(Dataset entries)
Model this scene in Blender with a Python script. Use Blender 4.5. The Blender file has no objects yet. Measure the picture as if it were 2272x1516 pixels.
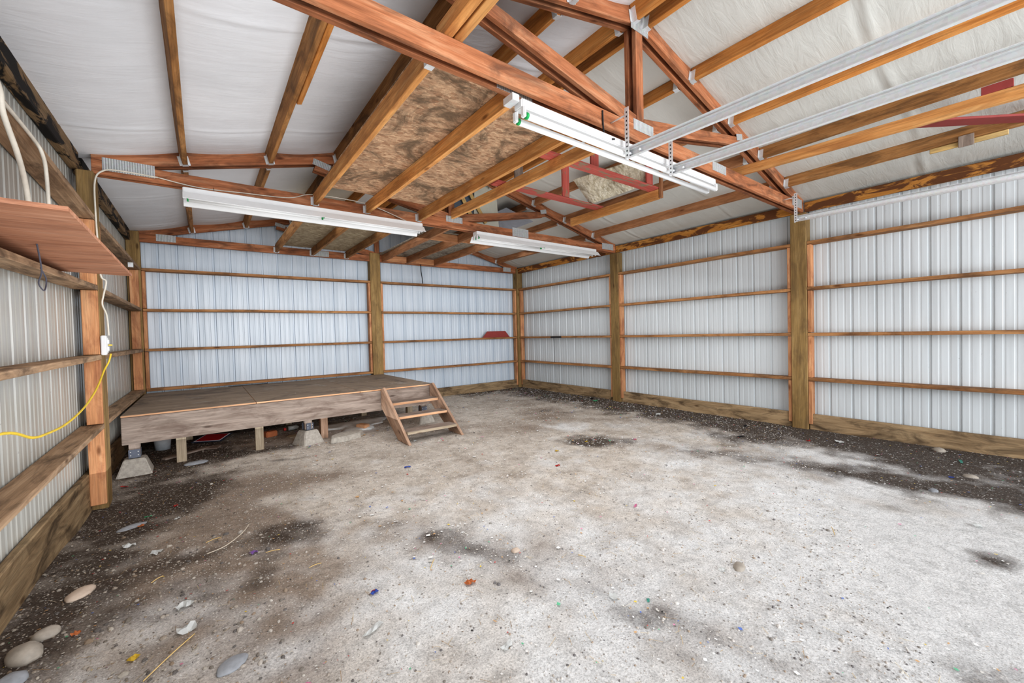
import bpy, bmesh, math, random
from mathutils import Vector, Matrix, noise
random.seed(7)
col = bpy.context.scene.collection

# ------------------------------------------------------------------ dimensions
W = 7.05                      # clear width between inner post faces
YA, YB, YC = -3.05, 0.0, 3.016   # post lines: near, middle, back
YF = -6.15                    # open front of the building
R0, SL = 3.028, 0.246         # roof line at the eave and its slope
CB = 2.85                     # underside of the bottom chords
G = [0.645, 1.243, 1.843, 2.445]  # girt heights
WT = 0.155                    # post depth to the metal skin
def roof(x): return R0 + SL * min(x, W - x)

# ------------------------------------------------------------------ node helpers
def new_mat(name):
    m = bpy.data.materials.new(name); m.use_nodes = True
    nt = m.node_tree; nt.nodes.clear()
    out = nt.nodes.new('ShaderNodeOutputMaterial'); b = nt.nodes.new('ShaderNodeBsdfPrincipled')
    nt.links.new(b.outputs[0], out.inputs[0]); return m, nt, b
def N(nt, t, **kw):
    n = nt.nodes.new(t)
    for k, v in kw.items():
        if k in n.inputs.keys(): n.inputs[k].default_value = v
        else: setattr(n, k, v)
    return n
def ramp(nt, src, stops):
    r = nt.nodes.new('ShaderNodeValToRGB'); e = r.color_ramp.elements
    while len(e) > 1: e.remove(e[0])
    e[0].position = stops[0][0]; e[0].color = tuple(stops[0][1]) + (1,)
    for p, c in stops[1:]:
        x = e.new(p); x.color = tuple(c) + (1,)
    nt.links.new(src, r.inputs[0]); return r.outputs[0]
def g3(v): return (v, v, v)
def mix(nt, fac, a, b, mode='MIX'):
    n = nt.nodes.new('ShaderNodeMix'); n.data_type = 'RGBA'; n.blend_type = mode
    for i, s in ((0, fac), (6, a), (7, b)):
        if isinstance(s, (int, float)): n.inputs[i].default_value = s
        elif isinstance(s, tuple): n.inputs[i].default_value = s + (1,)
        else: nt.links.new(s, n.inputs[i])
    return n.outputs[2]
def local_coords(nt, scale, spread=23.0):
    tc = nt.nodes.new('ShaderNodeTexCoord'); oi = nt.nodes.new('ShaderNodeObjectInfo')
    m = nt.nodes.new('ShaderNodeVectorMath'); m.operation = 'SCALE'
    m.inputs[0].default_value = (spread, spread * .7, spread * 1.3); nt.links.new(oi.outputs['Random'], m.inputs['Scale'])
    a = nt.nodes.new('ShaderNodeVectorMath'); a.operation = 'ADD'
    nt.links.new(tc.outputs['Object'], a.inputs[0]); nt.links.new(m.outputs[0], a.inputs[1])
    s = nt.nodes.new('ShaderNodeVectorMath'); s.operation = 'MULTIPLY'; s.inputs[1].default_value = scale
    nt.links.new(a.outputs[0], s.inputs[0]); return s.outputs[0], a.outputs[0], oi.outputs['Random']
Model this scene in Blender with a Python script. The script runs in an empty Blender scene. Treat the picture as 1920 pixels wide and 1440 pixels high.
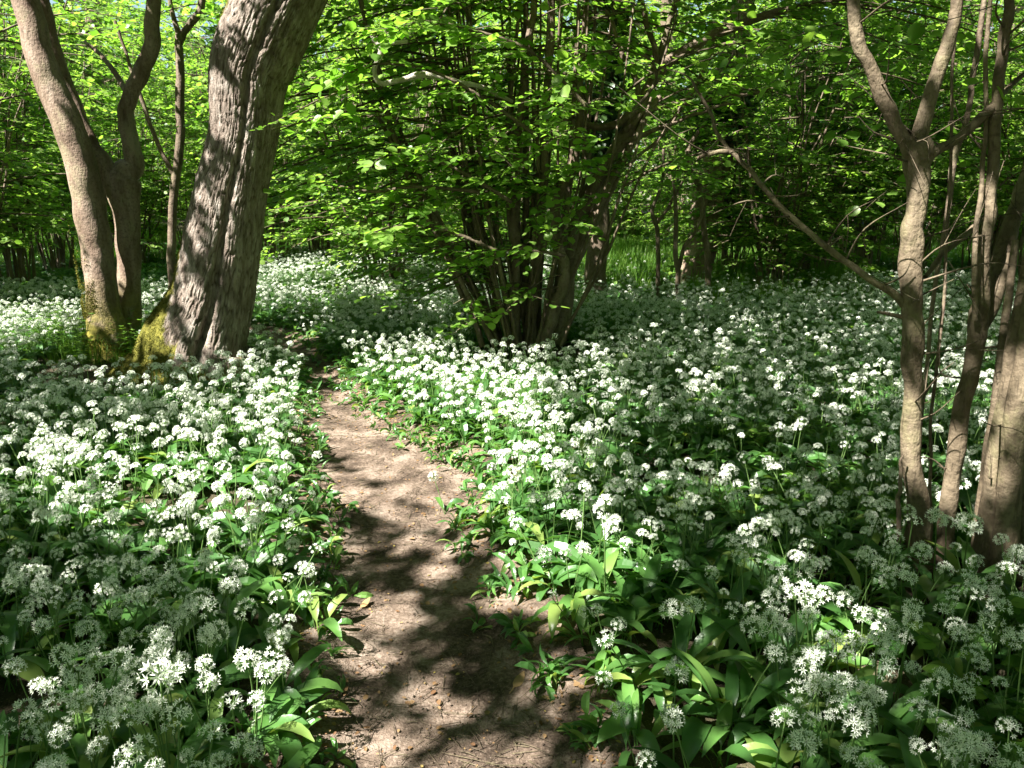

◆ Task requirements
All lines from the start of the entries above through the line containing "col = bpy.context.scene.collection" are to be given again exactly; the pictures are not.

◆ Written reply
Model this scene in Blender with a Python script. Use Blender 4.5. The Blender file has no objects yet. Measure the picture as if it were 2272x1516 pixels.
import bpy, bmesh, math, random
from mathutils import Vector, Matrix, noise
random.seed(7)
col = bpy.context.scene.collection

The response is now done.